As for the state of Russia itself, the rouble has declined by 47% against the US dollar since peaking in late June 2022, depreciating from RUB51.45/US$ to RUB96.8/US$.
Still, this currency weakness may well be self-induced since a weaker exchange rate makes it easier for the Russian government to meet its fiscal targets, in terms of the dollar revenues from the sale of oil, gas, and other commodities being converted into greater amount of roubles.
Certainly, the state of Russia does not appear to be quite as disastrous as the neocons in Washington would like to make out, as amplified by their cheer leaders in the Western media.
As for the position of Putin, this writer has no inside track.
But it is far from clear to this writer if Putin’s position has been weakened or strengthened by the recent astonishing developments concerning the Wagner Group.

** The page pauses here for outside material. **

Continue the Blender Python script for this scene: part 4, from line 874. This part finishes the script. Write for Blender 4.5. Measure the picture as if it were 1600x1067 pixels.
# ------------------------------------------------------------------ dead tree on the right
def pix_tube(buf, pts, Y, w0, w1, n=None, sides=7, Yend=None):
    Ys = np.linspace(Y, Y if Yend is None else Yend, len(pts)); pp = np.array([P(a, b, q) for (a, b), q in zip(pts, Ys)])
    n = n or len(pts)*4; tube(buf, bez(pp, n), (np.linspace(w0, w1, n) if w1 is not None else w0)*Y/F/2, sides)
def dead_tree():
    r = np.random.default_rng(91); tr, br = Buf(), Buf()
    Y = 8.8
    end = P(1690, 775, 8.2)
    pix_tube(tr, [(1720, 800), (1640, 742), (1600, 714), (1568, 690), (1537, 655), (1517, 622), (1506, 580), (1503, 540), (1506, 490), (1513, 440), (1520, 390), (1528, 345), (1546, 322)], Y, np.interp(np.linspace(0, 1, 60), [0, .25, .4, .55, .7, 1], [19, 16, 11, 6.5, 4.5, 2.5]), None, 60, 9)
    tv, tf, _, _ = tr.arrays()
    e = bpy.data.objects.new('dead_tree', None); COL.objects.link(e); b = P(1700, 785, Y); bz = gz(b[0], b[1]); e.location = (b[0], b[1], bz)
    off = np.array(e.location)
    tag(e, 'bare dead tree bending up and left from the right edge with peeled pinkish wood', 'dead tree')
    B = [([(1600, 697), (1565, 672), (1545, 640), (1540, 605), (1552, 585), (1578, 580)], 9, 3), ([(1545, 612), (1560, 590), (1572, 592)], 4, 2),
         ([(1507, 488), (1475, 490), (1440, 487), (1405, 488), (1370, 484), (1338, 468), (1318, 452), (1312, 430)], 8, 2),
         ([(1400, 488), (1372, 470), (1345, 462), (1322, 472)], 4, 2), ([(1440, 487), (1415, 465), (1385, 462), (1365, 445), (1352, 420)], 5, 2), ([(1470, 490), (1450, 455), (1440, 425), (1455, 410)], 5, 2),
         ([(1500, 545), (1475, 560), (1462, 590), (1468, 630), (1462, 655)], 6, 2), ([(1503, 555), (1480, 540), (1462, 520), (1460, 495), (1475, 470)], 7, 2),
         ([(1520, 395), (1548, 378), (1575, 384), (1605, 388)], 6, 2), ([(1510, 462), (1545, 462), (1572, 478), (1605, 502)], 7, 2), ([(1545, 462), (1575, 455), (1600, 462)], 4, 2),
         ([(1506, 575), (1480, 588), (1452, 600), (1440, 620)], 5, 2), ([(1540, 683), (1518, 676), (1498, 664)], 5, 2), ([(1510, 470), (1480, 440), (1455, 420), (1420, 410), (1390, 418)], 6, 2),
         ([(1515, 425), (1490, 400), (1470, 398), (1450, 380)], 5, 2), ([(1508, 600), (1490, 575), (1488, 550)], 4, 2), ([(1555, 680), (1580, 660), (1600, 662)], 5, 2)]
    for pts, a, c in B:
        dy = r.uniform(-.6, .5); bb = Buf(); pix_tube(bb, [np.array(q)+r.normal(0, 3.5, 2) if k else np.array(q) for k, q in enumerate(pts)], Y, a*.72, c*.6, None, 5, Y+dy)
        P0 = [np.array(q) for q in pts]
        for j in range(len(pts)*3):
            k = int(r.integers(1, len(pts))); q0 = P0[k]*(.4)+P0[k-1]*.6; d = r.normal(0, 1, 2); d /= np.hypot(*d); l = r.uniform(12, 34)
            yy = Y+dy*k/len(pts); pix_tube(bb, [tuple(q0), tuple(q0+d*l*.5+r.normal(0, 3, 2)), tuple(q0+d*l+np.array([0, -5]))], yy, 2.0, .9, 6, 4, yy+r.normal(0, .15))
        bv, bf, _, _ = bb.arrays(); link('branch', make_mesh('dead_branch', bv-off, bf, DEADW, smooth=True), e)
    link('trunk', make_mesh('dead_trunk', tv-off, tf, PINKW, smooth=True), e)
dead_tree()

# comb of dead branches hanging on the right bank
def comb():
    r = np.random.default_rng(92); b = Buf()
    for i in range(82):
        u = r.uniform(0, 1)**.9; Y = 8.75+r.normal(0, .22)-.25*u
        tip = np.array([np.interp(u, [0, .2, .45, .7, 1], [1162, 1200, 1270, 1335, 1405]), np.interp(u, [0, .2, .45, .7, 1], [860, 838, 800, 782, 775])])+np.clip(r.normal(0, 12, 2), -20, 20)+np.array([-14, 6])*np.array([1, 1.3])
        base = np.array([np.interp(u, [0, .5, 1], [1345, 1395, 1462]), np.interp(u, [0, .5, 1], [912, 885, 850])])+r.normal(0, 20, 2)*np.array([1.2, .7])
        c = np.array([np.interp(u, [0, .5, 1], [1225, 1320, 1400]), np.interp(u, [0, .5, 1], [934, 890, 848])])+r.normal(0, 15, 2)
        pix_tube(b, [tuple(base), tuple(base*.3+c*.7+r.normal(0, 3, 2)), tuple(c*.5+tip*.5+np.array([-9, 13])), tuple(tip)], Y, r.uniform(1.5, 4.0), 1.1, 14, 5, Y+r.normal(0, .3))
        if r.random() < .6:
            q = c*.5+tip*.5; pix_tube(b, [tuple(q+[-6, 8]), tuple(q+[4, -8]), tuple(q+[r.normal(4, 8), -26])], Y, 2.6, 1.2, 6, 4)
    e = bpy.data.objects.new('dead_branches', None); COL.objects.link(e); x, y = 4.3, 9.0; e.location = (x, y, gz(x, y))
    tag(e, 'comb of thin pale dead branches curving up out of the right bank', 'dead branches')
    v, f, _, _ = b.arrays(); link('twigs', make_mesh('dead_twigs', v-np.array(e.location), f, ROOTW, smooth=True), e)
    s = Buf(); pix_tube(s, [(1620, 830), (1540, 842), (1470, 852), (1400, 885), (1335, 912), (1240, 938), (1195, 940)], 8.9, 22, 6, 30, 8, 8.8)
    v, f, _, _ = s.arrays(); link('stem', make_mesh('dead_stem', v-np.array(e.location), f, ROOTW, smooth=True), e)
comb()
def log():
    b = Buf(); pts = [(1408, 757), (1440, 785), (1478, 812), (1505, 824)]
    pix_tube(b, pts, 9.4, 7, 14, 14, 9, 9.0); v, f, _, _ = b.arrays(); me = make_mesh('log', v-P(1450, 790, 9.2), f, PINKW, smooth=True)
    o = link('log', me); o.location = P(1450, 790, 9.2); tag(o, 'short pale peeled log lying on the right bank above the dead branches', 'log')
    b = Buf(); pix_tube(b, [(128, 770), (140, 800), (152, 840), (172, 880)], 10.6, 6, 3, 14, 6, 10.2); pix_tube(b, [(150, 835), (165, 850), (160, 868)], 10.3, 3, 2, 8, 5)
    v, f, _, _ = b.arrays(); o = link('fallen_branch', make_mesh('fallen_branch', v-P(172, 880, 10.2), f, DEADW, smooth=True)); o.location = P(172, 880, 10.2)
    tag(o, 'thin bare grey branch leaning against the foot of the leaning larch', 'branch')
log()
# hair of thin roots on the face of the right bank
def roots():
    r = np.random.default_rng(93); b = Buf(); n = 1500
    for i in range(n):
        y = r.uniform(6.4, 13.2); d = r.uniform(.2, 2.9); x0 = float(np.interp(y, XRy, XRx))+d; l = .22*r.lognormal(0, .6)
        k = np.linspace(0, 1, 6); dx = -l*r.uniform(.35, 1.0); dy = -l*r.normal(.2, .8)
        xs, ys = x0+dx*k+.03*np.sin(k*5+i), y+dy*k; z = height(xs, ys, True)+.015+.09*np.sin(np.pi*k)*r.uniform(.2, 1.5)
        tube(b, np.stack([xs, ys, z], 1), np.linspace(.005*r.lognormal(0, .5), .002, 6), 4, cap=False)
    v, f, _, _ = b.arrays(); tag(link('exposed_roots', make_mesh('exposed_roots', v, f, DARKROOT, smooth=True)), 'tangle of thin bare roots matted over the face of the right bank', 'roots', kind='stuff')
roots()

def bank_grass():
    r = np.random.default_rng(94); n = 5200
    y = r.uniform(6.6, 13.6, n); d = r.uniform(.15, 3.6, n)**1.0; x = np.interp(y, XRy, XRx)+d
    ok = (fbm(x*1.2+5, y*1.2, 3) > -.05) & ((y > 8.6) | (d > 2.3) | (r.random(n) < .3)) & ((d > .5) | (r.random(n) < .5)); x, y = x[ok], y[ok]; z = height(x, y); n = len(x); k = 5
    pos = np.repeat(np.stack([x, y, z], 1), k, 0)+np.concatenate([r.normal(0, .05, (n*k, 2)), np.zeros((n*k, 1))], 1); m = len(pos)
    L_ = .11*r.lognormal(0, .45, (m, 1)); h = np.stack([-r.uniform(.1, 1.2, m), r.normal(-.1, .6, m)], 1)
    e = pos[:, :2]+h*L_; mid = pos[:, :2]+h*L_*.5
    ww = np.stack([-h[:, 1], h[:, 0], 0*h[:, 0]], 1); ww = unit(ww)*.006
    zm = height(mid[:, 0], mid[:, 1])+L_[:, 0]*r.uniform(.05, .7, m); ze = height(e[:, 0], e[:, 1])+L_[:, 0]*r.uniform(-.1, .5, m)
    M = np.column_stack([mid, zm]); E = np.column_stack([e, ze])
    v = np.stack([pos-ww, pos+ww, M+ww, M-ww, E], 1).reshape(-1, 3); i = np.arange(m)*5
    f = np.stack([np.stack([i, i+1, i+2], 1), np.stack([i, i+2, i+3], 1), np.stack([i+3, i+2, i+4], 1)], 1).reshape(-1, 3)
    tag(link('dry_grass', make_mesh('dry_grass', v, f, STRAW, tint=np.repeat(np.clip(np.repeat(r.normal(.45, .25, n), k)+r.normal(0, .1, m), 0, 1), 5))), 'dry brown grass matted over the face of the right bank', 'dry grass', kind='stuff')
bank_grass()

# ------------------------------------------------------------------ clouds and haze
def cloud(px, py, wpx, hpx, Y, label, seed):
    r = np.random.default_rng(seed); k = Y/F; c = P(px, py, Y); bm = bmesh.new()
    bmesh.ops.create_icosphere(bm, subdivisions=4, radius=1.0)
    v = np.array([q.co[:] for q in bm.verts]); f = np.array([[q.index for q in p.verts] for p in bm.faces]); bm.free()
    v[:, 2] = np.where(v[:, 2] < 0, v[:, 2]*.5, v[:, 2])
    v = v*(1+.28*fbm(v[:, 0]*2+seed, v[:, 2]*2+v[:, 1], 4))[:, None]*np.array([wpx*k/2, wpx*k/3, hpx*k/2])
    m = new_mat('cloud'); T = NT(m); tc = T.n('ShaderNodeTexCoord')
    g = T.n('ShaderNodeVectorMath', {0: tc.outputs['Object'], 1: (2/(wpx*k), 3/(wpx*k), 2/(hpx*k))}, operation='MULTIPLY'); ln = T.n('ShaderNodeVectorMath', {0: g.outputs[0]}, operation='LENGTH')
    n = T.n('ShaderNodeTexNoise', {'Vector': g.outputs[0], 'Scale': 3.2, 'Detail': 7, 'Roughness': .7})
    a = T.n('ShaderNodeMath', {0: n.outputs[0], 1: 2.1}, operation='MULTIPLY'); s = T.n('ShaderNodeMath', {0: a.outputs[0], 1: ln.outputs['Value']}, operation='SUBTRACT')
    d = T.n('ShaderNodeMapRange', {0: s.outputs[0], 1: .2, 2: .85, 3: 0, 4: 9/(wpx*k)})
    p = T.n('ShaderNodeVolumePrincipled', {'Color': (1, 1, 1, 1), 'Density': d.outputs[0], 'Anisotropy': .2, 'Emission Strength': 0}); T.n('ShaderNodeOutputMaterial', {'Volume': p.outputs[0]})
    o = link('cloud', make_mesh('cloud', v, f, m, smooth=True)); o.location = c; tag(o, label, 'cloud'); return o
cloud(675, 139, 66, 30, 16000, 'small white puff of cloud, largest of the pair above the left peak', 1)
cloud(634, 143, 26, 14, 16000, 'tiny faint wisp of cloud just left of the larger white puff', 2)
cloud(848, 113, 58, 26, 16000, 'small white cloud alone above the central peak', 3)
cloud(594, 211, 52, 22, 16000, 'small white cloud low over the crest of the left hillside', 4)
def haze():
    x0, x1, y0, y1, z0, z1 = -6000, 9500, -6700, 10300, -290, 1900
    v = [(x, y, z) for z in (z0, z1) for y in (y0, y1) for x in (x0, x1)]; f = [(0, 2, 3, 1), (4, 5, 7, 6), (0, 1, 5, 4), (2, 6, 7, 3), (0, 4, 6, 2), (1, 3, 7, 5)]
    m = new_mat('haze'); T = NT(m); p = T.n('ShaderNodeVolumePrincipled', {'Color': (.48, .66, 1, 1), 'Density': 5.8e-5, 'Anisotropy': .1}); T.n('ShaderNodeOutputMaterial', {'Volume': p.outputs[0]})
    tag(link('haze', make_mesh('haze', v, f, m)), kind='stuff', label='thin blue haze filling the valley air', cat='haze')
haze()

What is self-evident is that the immediate reaction of 99% of the talking heads in the Western media in response to those events, namely that the Putin regime was on the point of collapse, looks a little suspect.
It makes more sense to keep an open mind on the above issue.
Meanwhile, it is worth noting that Russian GDP per capita was US$1,902 when Putin came to power in 2000 at a time when the Russian state was on the point of collapse and it is now an estimated US$14,404.
While there has been a marked failure to diversify the economy away from its dependence on commodities, the track record is not a total disaster.
China is Shifting to a Multipolar World View
Meanwhile, China’s growing focus on a multipolar world continues to be reflected in the changing profile of its exports.
China’s exports to the Global South now amount to 36% of its annualised total exports, up from 29% in 2018.
By contrast, China’s share of annualised exports to G7 has declined from 34% in 2018 to 29% in August.
This broad definition of the Global South includes Asean, Latin America, Africa, India, Pakistan, Saudi Arabia, UAE and Turkey.